According to Accounting Standards 21 (AS-21), a contemporary code for presenting financial statements in India, control can come through ownership, directly or indirectly, through subsidiary (ies), of more than one-half of the voting power of an enterprise, or control of the composition of the board of directors.

The Competition Commission of India (CCI) Act, the legislation that created India’s anti-trust body, says that a “group” which, directly or indirectly, have 26 percent or more of the voting rights, can appoint more than 50 percent of the board members or can control the management or affairs, will have ‘control’ of the enterprise.

While Companies Act, 2013 is the overarching legislation governing corporate affairs in India, the CCI Act definitions on ‘control’, one would assume, will largely be applicable to instances of ‘abuse of dominance’ in mergers and acquisitions, where amalgamations of corporations can lead to monopoly-like situations.

But what about banks?

The oversight of Indian banks lies with RBI, which is guided by the Banking Regulation Act, 1949. This law has seen many changes over the years to factor in changing conditions in the business and financial sector.

RBI has, over the last 15-20 years, have brought in a plethora of guidelines and rules pertaining to bank ownership. The prime code supporting these guidelines is the belief that diversification of ownership is the primary pillar of bank governance. Implicit in this is the assumption that ownership is synonymous with voting rights, for it is voting rights that are needed to “control” a bank.

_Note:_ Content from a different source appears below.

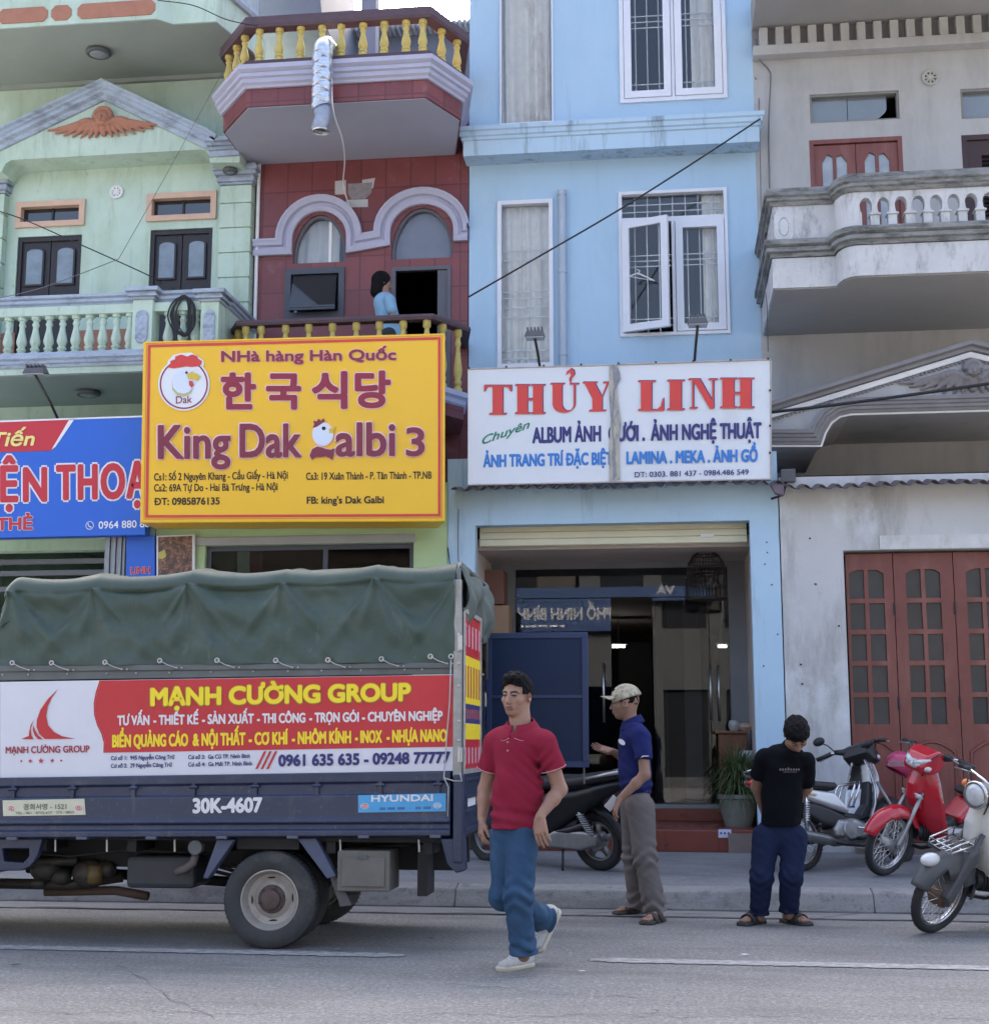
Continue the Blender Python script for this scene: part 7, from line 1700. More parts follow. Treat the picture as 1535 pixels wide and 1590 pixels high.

India, perhaps, is the only country that regulates the banking sector (the private banking sector because RBI has limited oversight powers over the public sector banks) through a cap on voting rights (defined in the Banking Regulation Act), and also through ownership caps (through RBI’s administrative circulars).

RBIs’ universal banking guidelines state that promoters’ holding in banks should progressively come down to 15 percent within 15 years of starting operations. The rationale for such an approach is that a widely held/diverse ownership would lead to better governance through lack of concentration of power in the bank.

Promoters’ voting rights are, however, capped at 15 percent, implying that a promoter group cannot 'control' the board or push through decisions even if it enjoys greater shareholding.

It is unclear whether ceiling on promoter shareholding were intended by Parliament, considering that voting rights alone have been capped in law.

In the current state of affairs in India, the banking industry has no correlation with ownership patterns. As much as public sector banks have had issues, even so-called banks with well diversified ownership holdings have had issues concerning governance and bad loans.

These multiple prescriptions on ownership and control, at times contradictory and ambiguous, as well as different rule books for banks licenced at different times under different economic conditions have resulted in a peculiar possibility. Some banks — Kotak Mahindra and Bandhan — are now staring at a seemingly insurmountable problem: to dilute owners’ stakes (through fresh issuance of equity) by as much as their entire market capitalisation.

Rules on ‘control’ and ‘ownership’ in banks should apply to all equally. After all, what’s sauce for the goose, is sauce for the gander too.